• **TASK**
Copy down all of the data underneath, exactly as shown.

• **SUPPLIED MATERIAL**
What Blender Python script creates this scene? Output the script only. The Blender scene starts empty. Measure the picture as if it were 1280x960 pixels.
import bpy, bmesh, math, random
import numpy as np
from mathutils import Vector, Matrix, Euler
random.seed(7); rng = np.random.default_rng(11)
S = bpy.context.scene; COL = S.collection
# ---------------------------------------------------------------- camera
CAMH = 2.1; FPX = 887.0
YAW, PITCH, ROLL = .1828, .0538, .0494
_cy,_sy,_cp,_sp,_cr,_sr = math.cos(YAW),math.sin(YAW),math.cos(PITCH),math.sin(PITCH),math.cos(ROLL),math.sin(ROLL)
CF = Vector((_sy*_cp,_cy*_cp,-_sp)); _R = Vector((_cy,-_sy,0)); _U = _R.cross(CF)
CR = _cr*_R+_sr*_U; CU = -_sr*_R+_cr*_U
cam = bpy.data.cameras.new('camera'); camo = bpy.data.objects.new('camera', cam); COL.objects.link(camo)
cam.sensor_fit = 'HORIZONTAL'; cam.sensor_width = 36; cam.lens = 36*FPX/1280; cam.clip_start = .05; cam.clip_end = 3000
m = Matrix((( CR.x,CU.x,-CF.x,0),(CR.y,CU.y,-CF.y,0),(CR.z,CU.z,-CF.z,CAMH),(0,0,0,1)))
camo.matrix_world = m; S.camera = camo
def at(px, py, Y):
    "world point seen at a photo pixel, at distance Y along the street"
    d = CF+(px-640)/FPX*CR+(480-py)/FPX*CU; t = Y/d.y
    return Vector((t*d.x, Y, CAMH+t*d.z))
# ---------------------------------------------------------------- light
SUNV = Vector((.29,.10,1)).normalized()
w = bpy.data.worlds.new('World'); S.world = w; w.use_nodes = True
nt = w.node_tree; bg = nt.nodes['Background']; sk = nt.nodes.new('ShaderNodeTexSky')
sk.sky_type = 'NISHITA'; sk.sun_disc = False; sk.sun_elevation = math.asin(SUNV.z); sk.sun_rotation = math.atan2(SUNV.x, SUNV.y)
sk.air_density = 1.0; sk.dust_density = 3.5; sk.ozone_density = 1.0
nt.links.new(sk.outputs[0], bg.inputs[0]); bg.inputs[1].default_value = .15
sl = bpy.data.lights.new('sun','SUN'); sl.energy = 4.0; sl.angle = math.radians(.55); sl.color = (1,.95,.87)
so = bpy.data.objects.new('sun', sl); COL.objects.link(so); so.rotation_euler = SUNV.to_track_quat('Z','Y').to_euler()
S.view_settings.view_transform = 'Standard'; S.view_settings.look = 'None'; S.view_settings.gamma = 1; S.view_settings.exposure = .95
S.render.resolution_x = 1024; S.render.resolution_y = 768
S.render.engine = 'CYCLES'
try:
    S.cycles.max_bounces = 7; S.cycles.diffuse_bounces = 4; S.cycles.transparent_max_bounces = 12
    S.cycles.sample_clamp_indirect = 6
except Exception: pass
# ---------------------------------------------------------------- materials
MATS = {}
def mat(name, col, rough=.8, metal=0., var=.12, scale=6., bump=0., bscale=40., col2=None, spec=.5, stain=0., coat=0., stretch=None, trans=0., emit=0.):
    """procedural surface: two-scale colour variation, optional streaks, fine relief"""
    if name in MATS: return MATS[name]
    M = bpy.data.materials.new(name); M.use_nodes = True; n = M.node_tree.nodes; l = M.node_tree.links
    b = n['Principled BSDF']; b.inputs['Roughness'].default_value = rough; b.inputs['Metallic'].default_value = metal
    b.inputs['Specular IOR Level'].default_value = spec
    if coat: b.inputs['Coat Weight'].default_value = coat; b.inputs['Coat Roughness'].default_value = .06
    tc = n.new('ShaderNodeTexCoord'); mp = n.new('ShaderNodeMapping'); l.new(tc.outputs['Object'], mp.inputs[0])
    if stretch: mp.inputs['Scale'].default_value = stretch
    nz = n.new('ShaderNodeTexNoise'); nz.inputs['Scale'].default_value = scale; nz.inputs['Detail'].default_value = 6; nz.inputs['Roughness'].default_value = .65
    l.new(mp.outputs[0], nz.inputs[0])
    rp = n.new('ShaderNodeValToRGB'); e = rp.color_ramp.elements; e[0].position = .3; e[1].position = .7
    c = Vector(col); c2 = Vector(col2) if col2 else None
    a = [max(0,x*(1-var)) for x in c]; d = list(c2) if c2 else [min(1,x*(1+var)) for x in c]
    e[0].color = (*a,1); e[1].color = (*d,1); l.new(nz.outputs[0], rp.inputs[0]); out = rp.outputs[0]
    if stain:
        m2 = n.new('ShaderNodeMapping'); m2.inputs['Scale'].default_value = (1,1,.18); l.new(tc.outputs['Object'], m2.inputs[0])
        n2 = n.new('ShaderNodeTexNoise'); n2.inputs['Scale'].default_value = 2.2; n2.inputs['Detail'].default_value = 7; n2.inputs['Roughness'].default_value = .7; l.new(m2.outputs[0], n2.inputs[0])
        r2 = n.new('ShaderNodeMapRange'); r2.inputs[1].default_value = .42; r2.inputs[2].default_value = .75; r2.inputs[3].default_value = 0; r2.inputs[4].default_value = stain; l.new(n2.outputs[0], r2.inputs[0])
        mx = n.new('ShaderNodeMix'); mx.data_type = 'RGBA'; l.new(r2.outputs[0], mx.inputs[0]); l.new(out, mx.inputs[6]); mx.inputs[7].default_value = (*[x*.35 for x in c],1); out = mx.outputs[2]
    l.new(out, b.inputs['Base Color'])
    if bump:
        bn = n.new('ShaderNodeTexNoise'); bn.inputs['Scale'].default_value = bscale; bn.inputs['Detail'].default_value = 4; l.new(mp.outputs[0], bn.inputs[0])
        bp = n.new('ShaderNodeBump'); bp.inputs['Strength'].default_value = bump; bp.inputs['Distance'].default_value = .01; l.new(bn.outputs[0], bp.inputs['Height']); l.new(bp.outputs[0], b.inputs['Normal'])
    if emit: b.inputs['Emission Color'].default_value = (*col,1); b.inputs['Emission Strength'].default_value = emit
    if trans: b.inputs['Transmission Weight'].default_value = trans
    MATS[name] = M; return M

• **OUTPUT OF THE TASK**
What Blender Python script creates this scene? Output the script only. The Blender scene starts empty. Measure the picture as if it were 1280x960 pixels.
import bpy, bmesh, math, random
import numpy as np
from mathutils import Vector, Matrix, Euler
random.seed(7); rng = np.random.default_rng(11)
S = bpy.context.scene; COL = S.collection
# ---------------------------------------------------------------- camera
CAMH = 2.1; FPX = 887.0
YAW, PITCH, ROLL = .1828, .0538, .0494
_cy,_sy,_cp,_sp,_cr,_sr = math.cos(YAW),math.sin(YAW),math.cos(PITCH),math.sin(PITCH),math.cos(ROLL),math.sin(ROLL)
CF = Vector((_sy*_cp,_cy*_cp,-_sp)); _R = Vector((_cy,-_sy,0)); _U = _R.cross(CF)
CR = _cr*_R+_sr*_U; CU = -_sr*_R+_cr*_U
cam = bpy.data.cameras.new('camera'); camo = bpy.data.objects.new('camera', cam); COL.objects.link(camo)
cam.sensor_fit = 'HORIZONTAL'; cam.sensor_width = 36; cam.lens = 36*FPX/1280; cam.clip_start = .05; cam.clip_end = 3000
m = Matrix((( CR.x,CU.x,-CF.x,0),(CR.y,CU.y,-CF.y,0),(CR.z,CU.z,-CF.z,CAMH),(0,0,0,1)))
camo.matrix_world = m; S.camera = camo
def at(px, py, Y):
    "world point seen at a photo pixel, at distance Y along the street"
    d = CF+(px-640)/FPX*CR+(480-py)/FPX*CU; t = Y/d.y
    return Vector((t*d.x, Y, CAMH+t*d.z))
# ---------------------------------------------------------------- light
SUNV = Vector((.29,.10,1)).normalized()
w = bpy.data.worlds.new('World'); S.world = w; w.use_nodes = True
nt = w.node_tree; bg = nt.nodes['Background']; sk = nt.nodes.new('ShaderNodeTexSky')
sk.sky_type = 'NISHITA'; sk.sun_disc = False; sk.sun_elevation = math.asin(SUNV.z); sk.sun_rotation = math.atan2(SUNV.x, SUNV.y)
sk.air_density = 1.0; sk.dust_density = 3.5; sk.ozone_density = 1.0
nt.links.new(sk.outputs[0], bg.inputs[0]); bg.inputs[1].default_value = .15
sl = bpy.data.lights.new('sun','SUN'); sl.energy = 4.0; sl.angle = math.radians(.55); sl.color = (1,.95,.87)
so = bpy.data.objects.new('sun', sl); COL.objects.link(so); so.rotation_euler = SUNV.to_track_quat('Z','Y').to_euler()
S.view_settings.view_transform = 'Standard'; S.view_settings.look = 'None'; S.view_settings.gamma = 1; S.view_settings.exposure = .95
S.render.resolution_x = 1024; S.render.resolution_y = 768
S.render.engine = 'CYCLES'
try:
    S.cycles.max_bounces = 7; S.cycles.diffuse_bounces = 4; S.cycles.transparent_max_bounces = 12
    S.cycles.sample_clamp_indirect = 6
except Exception: pass
# ---------------------------------------------------------------- materials
MATS = {}
def mat(name, col, rough=.8, metal=0., var=.12, scale=6., bump=0., bscale=40., col2=None, spec=.5, stain=0., coat=0., stretch=None, trans=0., emit=0.):
    """procedural surface: two-scale colour variation, optional streaks, fine relief"""
    if name in MATS: return MATS[name]
    M = bpy.data.materials.new(name); M.use_nodes = True; n = M.node_tree.nodes; l = M.node_tree.links
    b = n['Principled BSDF']; b.inputs['Roughness'].default_value = rough; b.inputs['Metallic'].default_value = metal
    b.inputs['Specular IOR Level'].default_value = spec
    if coat: b.inputs['Coat Weight'].default_value = coat; b.inputs['Coat Roughness'].default_value = .06
    tc = n.new('ShaderNodeTexCoord'); mp = n.new('ShaderNodeMapping'); l.new(tc.outputs['Object'], mp.inputs[0])
    if stretch: mp.inputs['Scale'].default_value = stretch
    nz = n.new('ShaderNodeTexNoise'); nz.inputs['Scale'].default_value = scale; nz.inputs['Detail'].default_value = 6; nz.inputs['Roughness'].default_value = .65
    l.new(mp.outputs[0], nz.inputs[0])
    rp = n.new('ShaderNodeValToRGB'); e = rp.color_ramp.elements; e[0].position = .3; e[1].position = .7
    c = Vector(col); c2 = Vector(col2) if col2 else None
    a = [max(0,x*(1-var)) for x in c]; d = list(c2) if c2 else [min(1,x*(1+var)) for x in c]
    e[0].color = (*a,1); e[1].color = (*d,1); l.new(nz.outputs[0], rp.inputs[0]); out = rp.outputs[0]
    if stain:
        m2 = n.new('ShaderNodeMapping'); m2.inputs['Scale'].default_value = (1,1,.18); l.new(tc.outputs['Object'], m2.inputs[0])
        n2 = n.new('ShaderNodeTexNoise'); n2.inputs['Scale'].default_value = 2.2; n2.inputs['Detail'].default_value = 7; n2.inputs['Roughness'].default_value = .7; l.new(m2.outputs[0], n2.inputs[0])
        r2 = n.new('ShaderNodeMapRange'); r2.inputs[1].default_value = .42; r2.inputs[2].default_value = .75; r2.inputs[3].default_value = 0; r2.inputs[4].default_value = stain; l.new(n2.outputs[0], r2.inputs[0])
        mx = n.new('ShaderNodeMix'); mx.data_type = 'RGBA'; l.new(r2.outputs[0], mx.inputs[0]); l.new(out, mx.inputs[6]); mx.inputs[7].default_value = (*[x*.35 for x in c],1); out = mx.outputs[2]
    l.new(out, b.inputs['Base Color'])
    if bump:
        bn = n.new('ShaderNodeTexNoise'); bn.inputs['Scale'].default_value = bscale; bn.inputs['Detail'].default_value = 4; l.new(mp.outputs[0], bn.inputs[0])
        bp = n.new('ShaderNodeBump'); bp.inputs['Strength'].default_value = bump; bp.inputs['Distance'].default_value = .01; l.new(bn.outputs[0], bp.inputs['Height']); l.new(bp.outputs[0], b.inputs['Normal'])
    if emit: b.inputs['Emission Color'].default_value = (*col,1); b.inputs['Emission Strength'].default_value = emit
    if trans: b.inputs['Transmission Weight'].default_value = trans
    MATS[name] = M; return M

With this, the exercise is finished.